Presbytery To Church Of St Mary is a Grade II listed building in the Westminster local planning authority area, England. First listed on 15 December 2009. Presbytery. 5 related planning applications.
Presbytery To Church Of St Mary
- WRENN ID
- quartered-flue-pearl
- Grade
- II
- Local Planning Authority
- Westminster
- Country
- England
- Date first listed
- 15 December 2009
- Type
- Presbytery
- Source
- Historic England listing
Description
Presbytery to Church of St Mary
This presbytery stands on the corner of Bourne Street and Graham Terrace in Westminster. Originally a 19th-century public house called the Pineapple, it was remodelled in 1922 by the architect Harry Stuart Goodhart-Rendel to serve as a presbytery for the adjoining Church of St Mary the Virgin.
The building is constructed of brown brick on a stone plinth at ground level, with slate-hung upper floors and a slate roof with brick stacks. The main structure has three storeys beneath a generous attic contained within a high mansard roof. A lower two-storey brick wing extends to the north-west.

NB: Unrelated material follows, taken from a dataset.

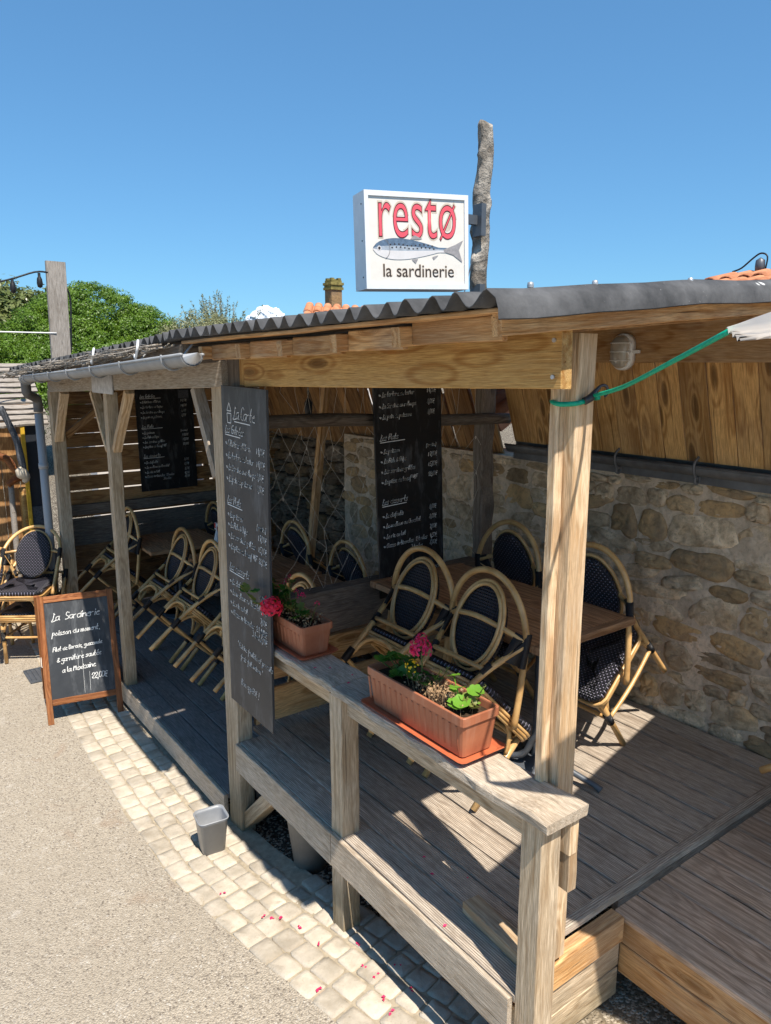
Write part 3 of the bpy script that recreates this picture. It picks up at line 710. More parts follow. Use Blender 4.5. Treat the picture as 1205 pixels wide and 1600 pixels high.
# ================================================================ FAR SHELTER
fs = thing('far_shelter', 'weathered timber lean-to with braced posts and dark corrugated roof at the far end', 'shelter', (0, 0, 0))
board('beam', (1.55, 3.42, 1.95), (1.55, 7.10, 1.815), .05, .125, 'beamgrey', fs)
post('post', 1.53, 1.61, 5.38, 5.46, -.39, 1.80, 'post', fs)
post('post', 1.53, 1.63, 7.05, 7.16, -.58, 1.76, 'post', fs)
board('brace', (1.57, 5.80, 1.79), (1.57, 5.49, 1.38), .035, .07, 'newpost', fs, up=(1, 0, 0))
board('brace', (1.57, 4.98, 1.82), (1.57, 5.35, 1.40), .06, .045, 'newpost', fs, up=(0, 1, 0))
board('brace', (1.57, 6.72, 1.76), (1.57, 7.06, 1.33), .07, .045, 'newpost', fs, up=(0, 1, 0))
board('brace', (1.57, 3.84, 1.87), (1.57, 3.60, 1.42), .06, .05, 'beamgrey', fs, up=(0, 1, 0))
board('brace', (2.25, 7.1, 1.82), (1.64, 7.1, 1.36), .06, .05, 'brownboard', fs, up=(0, 1, 0))
board('wall_plate', (1.50, 7.12, 1.90), (3.8, 7.12, 2.0), .06, .12, 'brownboard', fs)
def zf(y): return 2.115+(y-3.3)*(1.955-2.115)/(6.9-3.3)
for yy in (3.5, 4.2, 4.9, 5.6, 6.3, 7.0):
    board('rafter', (1.33, yy, zf(yy)-.075), (4.1, yy, zf(yy)-.075+2.77*SL), .05, .08, 'oldboard', fs)
corr('corrugated_roof', 3.36, 7.25, zf(3.36)+.01, zf(7.25)+.01, 1.26, 4.2, SL, .094, .019, fs, False)
for k in range(7):
    yy = 3.3+k*.6; board('ceiling_board', (1.6, yy+.3, zf(yy)-.02+.03), (4.0, yy+.3, zf(yy)-.02+.03+2.4*SL), .59, .012, 'oldboard', fs)
# twig and reed edge lying under the sheet
tw = MB(); rt = random.Random(4)
for _ in range(210):
    y0 = rt.uniform(3.35, 7.1); L = rt.uniform(.15, .55); xx = rt.uniform(1.19, 1.30); z = zf(y0)-.03+rt.gauss(0, .012)
    tw.tube([(xx, y0, z), (xx+rt.gauss(0, .03), y0+L/2, z-.012*rt.random()-L*.02), (xx+rt.gauss(0, .03), min(7.3, y0+L), z+rt.gauss(0, .012)-L*.045)], rt.uniform(.0025, .007), 4, False)
M['twig'] = wood('pale_twig', (.17, .13, .09), (.46, .40, .33), .5, (.4, .37, .33), knots=0)
tag(tw.build('reed_edging', 'twig', None, True), 'ragged bundle of dry reeds and twigs under the far roof edge', kind='stuff')
fsa = board('eave_board', (1.33, 3.36, zf(3.36)-.055), (1.33, 7.1, zf(7.1)-.055), .03, .06, 'oldboard', fs)
# zinc rain gutter with downpipe
gt = thing('rain_gutter', 'shiny half round zinc gutter with a pointed end cap under the far eave', 'gutter', (0, 0, 0))
GP = [Vector((1.185, 2.93, 2.035)), Vector((1.20, 4.6, 1.965)), Vector((1.235, 6.3, 1.905)), Vector((1.33, 7.02, 1.868))]
gm = MB()
for a, b in zip(GP, GP[1:]): halfpipe(gm, a, b, .046)
gm.build('trough', 'zinc', gt, True)
ec = MB(); c = GP[0]; r = .047
ring = [(c.x+r*math.cos(math.pi+math.pi*i/10), c.y+.01, c.z+r*math.sin(math.pi+math.pi*i/10)) for i in range(11)]
ec.add(ring+[(c.x, c.y-.055, c.z+.008)], [(i+1, i, 11) for i in range(10)]+[(0, 10, 11)]); ec.build('end_cap', 'white', gt)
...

The principal entrance front, facing Bourne Street, is nearly symmetrical with a three-bay centrepiece rising to a broad mansarded gable, flanked by single-bay recessed wings. The ground-floor brickwork features a raised cornice and string course that breaks upwards around the central doorway. At the street corner, the ground floor is canted to form a quarter-octagon with pilasters at the angles, and the upper floors are jettied out sharply above. The solid timber front door has a nine-pane glazed panel above. Windows are timber casements with side-hung lights of six or eight small panes, arranged singly, in pairs, or in threes. The first floor is emphasised by taller cross-casement windows with square top-hung upper lights. The attic gable displays a Gothick Venetian window with four opening lights and a pointed-arch tympanum over the central pair, its curved glazing bars forming intersecting tracery.
The Graham Terrace elevation is less formal, with three cross-casement windows set off-centre on the ground and first floors, four smaller windows on the second floor, and two flat-roofed dormers flanking a tall stack at attic level. The two-storey north-west wing is entirely of brown brick with cross-casement ground-floor windows and paired lights above, beneath a high parapet containing a large raised panel. The windowless return elevation features stepped buttresses between which the walls display a diaper pattern in red brick headers.
The interior plan may reflect the building's origins as a public house. The entrance on Bourne Street leads to a narrow hallway with a large kitchen to the right, a smaller room to the left, and the main staircase to the rear. Beside the staircase is a small service lift. A draught lobby inside the front door contains a small square overlight in a deep splayed embrasure. A glazed door from the hall to the kitchen displays two etched-glass panels, each showing a pineapple in a chalice surrounded by decorative borders. One ground-floor room contains a small fireplace with a square timber surround holding blue and white tiles depicting Biblical scenes.
The first floor is dominated by an L-shaped library at the outer corner, lit by tall cross-casement windows and furnished with fitted bookcases with glazed fronts. A large marble fireplace features an arched marble surround with carved console brackets supporting the mantelpiece and a cast-iron grate beneath. A smaller tiled fireplace similar to that on the floor below also survives here. Another large first-floor room contains a fireplace with a square timber surround, console brackets, and grate. The upper rooms retain a series of smaller fireplaces: one of blue-tiled type with the grate removed, one with a square timber surround bearing a sun motif, and another with a square surround and an elaborate cast-iron grate decorated with columns, urns, and floral ornament. The principal attic room is lit by the Venetian window in the main gable, whose arched reveal is supported on two freestanding octagonal colonettes.
The Church of St Mary the Virgin was originally built in 1873-4 by R.J. Withers. In 1924-5, shortly after completing the presbytery conversion, Goodhart-Rendel made further alterations to the church itself, adding an entrance porch, corridor, and side chapel.